7486 中国の対日方針、急激な穏和路線は戦術か真実か? 宮崎正弘

62メートルのアーム装備ポンプ車を無償提供。昨秋の尖閣衝突事件以来、氷河期のように冷え込んだ日中関係。いまが方針転換のチャンスとみたのか、中国は支援拡大に踏み切る。日本に於ける対中イメージの改善をねらっての措置は明らかである。
この中国の対日方針、急激な穏和路線は戦術か真実か?
こんどは中国の消防車メーカーが、62メートルのアーム装備ポンプ車を無償提供すると言いだし、22日に上海港を出港するという発表がなされた。
中国社会科学院日本研究所の馮昭奎研究員ら学者およそ百名は3月16日に中国共産党機関紙『人民日報』系列の『環球時報』に連名で寄稿し、「日本に温かい支援の手を差し伸べよう」とする声明を発表した。
同声明は「2008年の四川大地震の際、日本による救援活動や一般民衆が募金してくれた感動的な場面を私たちは忘れることはできない」と訴えた。昨秋の尖閣諸島での中国漁船衝突事件に際して、「円買いによって円高を誘導する」と懲りない対日制裁を豪語していた馮昭奎研究員ら強硬派が連署した知識人のなかに含まれていた。
同様に台湾にも中華思想に染まった対日強硬派がいるが、そのひとり、南方朔(本名・王杏慶)は『中国時報』(3月15日)コラムで、日本国民や各界の対応を絶賛していることが分かった。
南はこう書いた。「武士道精神の日本が災難に打ち負かされることはない」。「超大地震と津波に見舞われた日本で(米ニューヨーク大停電やカトリーナ災害時のような)商店への略奪事件も起こらず、あらゆる方面に秩序が保たれている」。「日本独特の栄誉を重んじ、恥を知り、礼を重んずる特性」の原点は新渡戸稲造が残した武士道精神にある、と李登輝総統と同じことを言い出した。そもそも『中国時報』は一番の親中派紙で、南方朔は「保釣(尖閣諸島防衛)」の強固な支持者である。
ところが一方で、「大震災に混乱に乗じ、尖閣奪取を、いまこそ中国の「好機」と香港紙『東方日報』(3月19日)が獅子吼した。

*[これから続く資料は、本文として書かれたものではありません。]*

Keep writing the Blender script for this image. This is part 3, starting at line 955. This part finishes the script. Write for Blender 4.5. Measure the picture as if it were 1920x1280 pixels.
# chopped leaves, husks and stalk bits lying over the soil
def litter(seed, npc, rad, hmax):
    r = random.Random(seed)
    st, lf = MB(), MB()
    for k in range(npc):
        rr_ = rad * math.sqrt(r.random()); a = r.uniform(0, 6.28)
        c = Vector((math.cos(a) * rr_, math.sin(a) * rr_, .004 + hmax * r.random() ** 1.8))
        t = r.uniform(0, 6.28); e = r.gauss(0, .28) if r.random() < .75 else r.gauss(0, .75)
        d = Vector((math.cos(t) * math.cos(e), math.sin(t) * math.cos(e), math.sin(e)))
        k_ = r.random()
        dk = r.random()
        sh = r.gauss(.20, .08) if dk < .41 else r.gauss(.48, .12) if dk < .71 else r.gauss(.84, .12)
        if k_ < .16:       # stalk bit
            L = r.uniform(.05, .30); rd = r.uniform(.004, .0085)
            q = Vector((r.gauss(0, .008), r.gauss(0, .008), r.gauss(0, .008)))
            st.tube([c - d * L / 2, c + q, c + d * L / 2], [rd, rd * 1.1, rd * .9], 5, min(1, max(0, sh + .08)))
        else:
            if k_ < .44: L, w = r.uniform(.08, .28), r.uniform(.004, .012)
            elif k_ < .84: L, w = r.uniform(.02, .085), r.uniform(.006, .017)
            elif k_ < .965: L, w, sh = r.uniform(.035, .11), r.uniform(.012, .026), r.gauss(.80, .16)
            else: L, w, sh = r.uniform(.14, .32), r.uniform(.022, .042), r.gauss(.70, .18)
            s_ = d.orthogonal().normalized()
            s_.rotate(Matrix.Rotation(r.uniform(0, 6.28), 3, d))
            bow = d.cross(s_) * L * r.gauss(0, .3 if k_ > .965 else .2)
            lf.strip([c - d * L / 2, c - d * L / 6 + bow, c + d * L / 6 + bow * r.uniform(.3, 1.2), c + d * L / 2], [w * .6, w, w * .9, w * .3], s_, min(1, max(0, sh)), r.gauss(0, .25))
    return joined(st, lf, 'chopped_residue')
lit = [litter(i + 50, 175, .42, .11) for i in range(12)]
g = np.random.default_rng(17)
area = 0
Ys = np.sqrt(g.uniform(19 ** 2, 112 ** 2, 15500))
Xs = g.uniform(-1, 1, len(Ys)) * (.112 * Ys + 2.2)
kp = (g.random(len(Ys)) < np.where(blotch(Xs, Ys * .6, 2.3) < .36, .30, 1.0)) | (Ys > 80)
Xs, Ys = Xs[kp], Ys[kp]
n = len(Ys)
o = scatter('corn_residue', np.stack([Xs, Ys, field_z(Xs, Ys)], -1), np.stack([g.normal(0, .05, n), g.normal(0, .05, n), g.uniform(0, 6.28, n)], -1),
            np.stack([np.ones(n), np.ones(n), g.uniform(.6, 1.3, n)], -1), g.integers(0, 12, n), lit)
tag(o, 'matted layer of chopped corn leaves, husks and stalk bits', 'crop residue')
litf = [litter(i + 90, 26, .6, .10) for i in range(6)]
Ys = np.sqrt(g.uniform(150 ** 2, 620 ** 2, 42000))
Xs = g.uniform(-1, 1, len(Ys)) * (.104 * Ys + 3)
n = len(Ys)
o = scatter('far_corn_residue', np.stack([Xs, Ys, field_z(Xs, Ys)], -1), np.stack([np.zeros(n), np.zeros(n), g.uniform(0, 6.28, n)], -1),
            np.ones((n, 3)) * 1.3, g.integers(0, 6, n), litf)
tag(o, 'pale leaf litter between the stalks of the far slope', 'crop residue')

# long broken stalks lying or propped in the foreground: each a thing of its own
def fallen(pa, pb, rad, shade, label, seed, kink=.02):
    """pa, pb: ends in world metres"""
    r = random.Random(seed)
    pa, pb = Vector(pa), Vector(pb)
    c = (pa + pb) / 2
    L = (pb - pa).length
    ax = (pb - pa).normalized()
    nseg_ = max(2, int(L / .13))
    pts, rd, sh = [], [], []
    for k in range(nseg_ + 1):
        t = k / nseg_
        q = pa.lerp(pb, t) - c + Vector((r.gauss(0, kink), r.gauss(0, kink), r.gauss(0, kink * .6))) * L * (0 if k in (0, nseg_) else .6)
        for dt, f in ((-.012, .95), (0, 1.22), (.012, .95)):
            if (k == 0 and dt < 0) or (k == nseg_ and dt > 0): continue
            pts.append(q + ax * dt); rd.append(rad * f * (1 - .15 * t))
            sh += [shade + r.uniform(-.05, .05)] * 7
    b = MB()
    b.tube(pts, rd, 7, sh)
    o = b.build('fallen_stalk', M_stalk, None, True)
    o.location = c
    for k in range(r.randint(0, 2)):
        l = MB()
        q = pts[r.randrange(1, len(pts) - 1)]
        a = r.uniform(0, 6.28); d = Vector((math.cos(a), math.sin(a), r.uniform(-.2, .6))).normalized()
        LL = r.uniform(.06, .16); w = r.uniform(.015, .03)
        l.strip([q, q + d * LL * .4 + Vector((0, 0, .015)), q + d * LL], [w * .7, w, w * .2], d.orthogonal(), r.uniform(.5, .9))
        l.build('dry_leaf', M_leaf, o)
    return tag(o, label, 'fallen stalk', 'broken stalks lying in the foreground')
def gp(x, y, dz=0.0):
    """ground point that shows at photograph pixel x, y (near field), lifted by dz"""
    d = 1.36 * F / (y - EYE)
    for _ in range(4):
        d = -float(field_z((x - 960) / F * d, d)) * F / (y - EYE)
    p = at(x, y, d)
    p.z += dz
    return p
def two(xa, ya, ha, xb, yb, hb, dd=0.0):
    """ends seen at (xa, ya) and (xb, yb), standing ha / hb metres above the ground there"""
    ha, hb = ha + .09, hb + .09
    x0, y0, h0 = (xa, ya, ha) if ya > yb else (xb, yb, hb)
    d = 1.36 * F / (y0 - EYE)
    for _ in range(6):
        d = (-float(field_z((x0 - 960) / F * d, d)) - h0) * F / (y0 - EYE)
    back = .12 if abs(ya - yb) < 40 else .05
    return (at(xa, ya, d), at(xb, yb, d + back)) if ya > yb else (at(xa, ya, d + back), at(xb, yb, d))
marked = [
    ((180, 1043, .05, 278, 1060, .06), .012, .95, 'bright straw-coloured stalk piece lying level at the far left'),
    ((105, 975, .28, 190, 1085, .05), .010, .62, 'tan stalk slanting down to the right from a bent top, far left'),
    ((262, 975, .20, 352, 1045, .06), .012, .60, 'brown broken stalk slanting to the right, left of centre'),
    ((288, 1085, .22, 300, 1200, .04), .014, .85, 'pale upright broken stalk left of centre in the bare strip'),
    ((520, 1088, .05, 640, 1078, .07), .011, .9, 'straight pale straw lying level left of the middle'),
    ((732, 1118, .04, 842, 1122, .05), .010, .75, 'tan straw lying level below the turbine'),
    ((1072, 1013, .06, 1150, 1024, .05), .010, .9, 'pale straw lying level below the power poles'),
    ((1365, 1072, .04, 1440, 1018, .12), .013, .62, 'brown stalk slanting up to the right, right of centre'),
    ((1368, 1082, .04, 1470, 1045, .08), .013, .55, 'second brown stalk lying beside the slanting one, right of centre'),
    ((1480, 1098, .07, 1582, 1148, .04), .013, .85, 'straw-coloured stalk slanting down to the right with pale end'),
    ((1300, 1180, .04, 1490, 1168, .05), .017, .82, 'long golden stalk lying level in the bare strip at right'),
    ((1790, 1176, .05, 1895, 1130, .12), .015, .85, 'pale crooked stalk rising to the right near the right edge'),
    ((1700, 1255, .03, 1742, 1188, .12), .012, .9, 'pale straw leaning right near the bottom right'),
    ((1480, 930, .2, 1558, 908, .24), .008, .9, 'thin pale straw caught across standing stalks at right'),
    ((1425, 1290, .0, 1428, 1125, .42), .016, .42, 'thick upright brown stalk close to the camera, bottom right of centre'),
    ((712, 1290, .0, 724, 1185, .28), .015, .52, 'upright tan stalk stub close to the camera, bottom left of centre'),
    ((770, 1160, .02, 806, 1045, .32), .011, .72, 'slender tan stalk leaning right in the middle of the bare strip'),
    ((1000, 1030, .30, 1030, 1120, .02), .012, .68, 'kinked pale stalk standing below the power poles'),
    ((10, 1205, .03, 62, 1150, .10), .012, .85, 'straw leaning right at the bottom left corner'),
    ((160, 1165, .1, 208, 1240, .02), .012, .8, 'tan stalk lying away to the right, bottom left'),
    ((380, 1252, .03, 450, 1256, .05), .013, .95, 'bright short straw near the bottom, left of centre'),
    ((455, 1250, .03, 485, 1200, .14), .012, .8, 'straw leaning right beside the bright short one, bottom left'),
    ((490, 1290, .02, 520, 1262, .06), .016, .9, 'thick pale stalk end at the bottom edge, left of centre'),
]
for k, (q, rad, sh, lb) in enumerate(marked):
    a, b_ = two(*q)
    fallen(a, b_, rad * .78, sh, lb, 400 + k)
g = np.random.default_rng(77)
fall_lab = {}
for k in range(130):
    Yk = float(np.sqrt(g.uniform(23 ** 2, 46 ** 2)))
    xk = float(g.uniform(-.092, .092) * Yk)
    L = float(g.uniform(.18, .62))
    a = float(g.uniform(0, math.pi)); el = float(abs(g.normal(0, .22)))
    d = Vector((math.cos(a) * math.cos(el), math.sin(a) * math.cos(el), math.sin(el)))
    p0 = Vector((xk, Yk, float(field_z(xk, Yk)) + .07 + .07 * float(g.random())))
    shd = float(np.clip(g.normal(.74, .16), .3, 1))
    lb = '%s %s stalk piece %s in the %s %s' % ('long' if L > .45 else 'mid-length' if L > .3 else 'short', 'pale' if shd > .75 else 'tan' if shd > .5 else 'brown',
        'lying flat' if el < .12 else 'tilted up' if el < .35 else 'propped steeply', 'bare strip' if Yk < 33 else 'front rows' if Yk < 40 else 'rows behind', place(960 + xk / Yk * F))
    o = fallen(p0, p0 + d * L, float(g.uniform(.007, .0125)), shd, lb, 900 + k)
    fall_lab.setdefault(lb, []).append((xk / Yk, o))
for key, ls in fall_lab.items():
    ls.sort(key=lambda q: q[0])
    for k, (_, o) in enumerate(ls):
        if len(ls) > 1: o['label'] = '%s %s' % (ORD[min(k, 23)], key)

「日本が強い時、中国は手出しができず、日本が弱っても手を出そうとしないのであれば、釣魚島はいつ取り戻せるのか」と、おもに中国外交の弱腰と突く微妙なスタイルで書かれている。 しかし香港全体では日本への支援ムードが市民のあいだに拡大しつつあり、同誌の主張を肯定する人は少ない。